Reproduce, character for character, the lines below from the first through the one with "obj('board', bm, 'paper_right', rb)". Leave pictures out.

☆ ☆ ☆

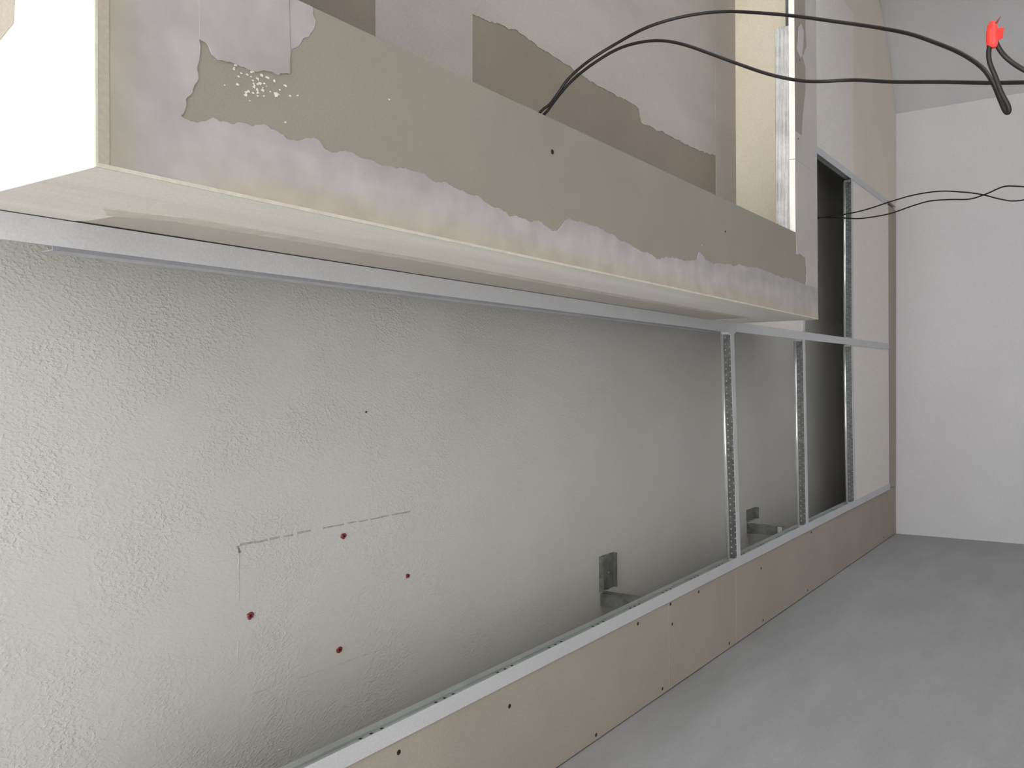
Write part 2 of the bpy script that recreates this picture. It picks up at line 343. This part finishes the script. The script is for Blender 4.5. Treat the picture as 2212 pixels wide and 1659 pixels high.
# far strip (beige) against the far wall, and the right-hand boards
far = thing('drywall_strip', 'narrow dark-beige plasterboard strip along the top of the far wall', 'ceiling panel', (0.2, 4.0, ZG + 0.002))
bm = bmesh.new(); fe = lambda x: 3.932 + 0.02 * x
prism(bm, [(-0.648 , -0.07 + fe(-0.448) - 3.93 + 0.0), (0.53, fe(0.73) - 4.0), (0.53, fy(0.73) - 4.003), (-0.648, fy(-0.448) - 4.003)], 0, T)
obj('board', bm, 'paper_strip', far)
right = thing('drywall_ceiling_panel', 'pale plasterboard ceiling with a clipped corner, right of the grid beyond the box', 'ceiling panel', (1.0, 3.0, ZG + 0.002))
o = right.location
bm = bmesh.new(); prism(bm, [(0.747 - o.x, 2.15 - o.y), (1.62 - o.x, 2.15 - o.y), (1.62 - o.x, 2.55 - o.y), (1.3372 - o.x, 3.2482 - o.y), (1.3329 - o.x, 3.38 - o.y), (0.747 - o.x, 3.362 - o.y)], 0, T)
bmesh.ops.triangulate(bm, faces=[f for f in bm.faces if len(f.verts) > 4])
obj('board', bm, 'tile', right)
rb = thing('drywall_ceiling_panel', 'beige plasterboard ceiling curving along the grey right wall', 'ceiling panel', (1.1, 3.7, ZG + 0.002))
o = rb.location
edge = [(p[0] - 0.004, p[1] - 0.004) for p in curve if p[1] > 2.78]
poly = [(0.747, 3.363), (1.3335, 3.381), (1.338, 3.2485), (1.6195, 2.551)] + edge[::-1] + [(0.747, fy(0.747) - 0.003)]
bm = bmesh.new(); prism(bm, [(p[0] - o.x, p[1] - o.y) for p in poly], 0, T)
bmesh.ops.triangulate(bm, faces=[f for f in bm.faces if len(f.verts) > 4])
obj('board', bm, 'paper_right', rb)

# ------------------------------------------------------------ grid runners and cross tees
def tee(name, label, a, b, group=None, h=0.032, fw=0.012, web='galv', bulb='galv_bright', dots=True, slots=None, cat='ceiling tee'):
    a = Vector((*a, ZG)); b = Vector((*b, ZG)); d = b - a; L = d.length
    t = thing(name, label, cat, a, group, math.atan2(d.y, d.x))
    bm = bmesh.new(); bx(bm, 0, L, -fw, fw, 0, 0.0012); obj('flange', bm, 'white_steel', t)
    bm = bmesh.new(); bx(bm, 0.001, L - 0.001, -0.0009, 0.0009, 0.0012, h - 0.007); obj('web', bm, web, t)
    bm = bmesh.new()
    sec = [(-0.0034 * math.sin(k * math.pi / 6), h - 0.0045 - 0.0045 * math.cos(k * math.pi / 6)) for k in range(12)]
    va = [bm.verts.new((0.004, p[0], p[1])) for p in sec]; vb = [bm.verts.new((L - 0.004, p[0], p[1])) for p in sec]
    bm.faces.new(va); bm.faces.new(list(reversed(vb)))
    for i in range(12): bm.faces.new((va[i], va[(i + 1) % 12], vb[(i + 1) % 12], vb[i]))
    obj('bulb', bm, bulb, t, smooth=True)
    if dots:
        bm = bmesh.new(); n = int(L / 0.0155)
        for i in range(n):
            for r, zz in ((0, 0.0075), (1, h - 0.0135)):
                x = 0.006 + (i + 0.5 * r) * 0.0155
                if x > L - 0.006: continue
                for s in (-1, 1):
                    y0 = 0.0009 * s; y1 = 0.0020 * s
                    v = [bm.verts.new(p) for p in ((x - 0.0017, y0, zz - 0.0015), (x + 0.0017, y0, zz - 0.0015), (x + 0.0017, y0, zz + 0.0015), (x - 0.0017, y0, zz + 0.0015))]
                    c = bm.verts.new((x, y1, zz - 0.0006))
                    for k in range(4): bm.faces.new((v[k], v[(k + 1) % 4], c))
        s = obj('stitching', bm, 'galv_bright', t); s['kind'] = 'stuff'
    # end tabs that hook into the runner
    for x0, x1 in ((-0.0005, 0.006), (L - 0.006, L + 0.0005)):
        bm = bmesh.new(); bx(bm, x0, x1, -0.0022, -0.0012, 0.006, h - 0.003); bx(bm, x0, x1, 0.0012, 0.0022, 0.006, h - 0.003); obj('end_tab', bm, 'galv_bright', t)
    return t, L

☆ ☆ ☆

:: THE RESULT ::
Write part 2 of the bpy script that recreates this picture. It picks up at line 343. This part finishes the script. The script is for Blender 4.5. Treat the picture as 2212 pixels wide and 1659 pixels high.
# far strip (beige) against the far wall, and the right-hand boards
far = thing('drywall_strip', 'narrow dark-beige plasterboard strip along the top of the far wall', 'ceiling panel', (0.2, 4.0, ZG + 0.002))
bm = bmesh.new(); fe = lambda x: 3.932 + 0.02 * x
prism(bm, [(-0.648 , -0.07 + fe(-0.448) - 3.93 + 0.0), (0.53, fe(0.73) - 4.0), (0.53, fy(0.73) - 4.003), (-0.648, fy(-0.448) - 4.003)], 0, T)
obj('board', bm, 'paper_strip', far)
right = thing('drywall_ceiling_panel', 'pale plasterboard ceiling with a clipped corner, right of the grid beyond the box', 'ceiling panel', (1.0, 3.0, ZG + 0.002))
o = right.location
bm = bmesh.new(); prism(bm, [(0.747 - o.x, 2.15 - o.y), (1.62 - o.x, 2.15 - o.y), (1.62 - o.x, 2.55 - o.y), (1.3372 - o.x, 3.2482 - o.y), (1.3329 - o.x, 3.38 - o.y), (0.747 - o.x, 3.362 - o.y)], 0, T)
bmesh.ops.triangulate(bm, faces=[f for f in bm.faces if len(f.verts) > 4])
obj('board', bm, 'tile', right)
rb = thing('drywall_ceiling_panel', 'beige plasterboard ceiling curving along the grey right wall', 'ceiling panel', (1.1, 3.7, ZG + 0.002))
o = rb.location
edge = [(p[0] - 0.004, p[1] - 0.004) for p in curve if p[1] > 2.78]
poly = [(0.747, 3.363), (1.3335, 3.381), (1.338, 3.2485), (1.6195, 2.551)] + edge[::-1] + [(0.747, fy(0.747) - 0.003)]
bm = bmesh.new(); prism(bm, [(p[0] - o.x, p[1] - o.y) for p in poly], 0, T)
bmesh.ops.triangulate(bm, faces=[f for f in bm.faces if len(f.verts) > 4])
obj('board', bm, 'paper_right', rb)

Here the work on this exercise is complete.